Her basement has also flooded, she said. DeVries and her husband drain it two to three times a day and so far they don’t know how much the damage will cost them.

“There’s nothing we can do right now until it’s done,” DeVries said. “It’s been well over a year so. We don’t even know.”

Residents at Crooked Lake said they’ve been dealing with flooding issues for over two years. Last year the water level rose to record levels which flooded many peoples’ homes and properties.

“We had one point probably had 30 foot of beach,” DeVries said.  “Now we have zero beach and it’s going up the steps towards our home.”

In 2018, a task force group gathered at the Local Grind Coffeeshop and  discussed the problems with local officials including Rep. Julie Calley and Barry County Drain Commissioner Jim Dull.

DeVries said she has not met with the group but identifies with their concerns.

“We’re not in a flood area,” DeVries said about her home in particular. “We don’t carry flood insurance. We don’t have a suck pump. But right now, with the water coming up, the water table is just so high.”

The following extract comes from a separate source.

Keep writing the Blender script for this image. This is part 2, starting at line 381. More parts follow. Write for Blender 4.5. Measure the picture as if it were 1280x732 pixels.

Dull told FOX 17 over the phone that crews were currently moving dirt on a property on Delton Road. It’s the latest solution he’s implementing after working with the task force group on a number of options to remedy the problem.

DeVries hopes something is done soon. After 20 years of working at Delton schools, she'd like to retire to some place warm. However she fears the water problems will halt her plans.

“My biggest fear is right now ruining the price of the property,” she said. “If I want to sell this place plus our land we would get absolutely nothing for it.”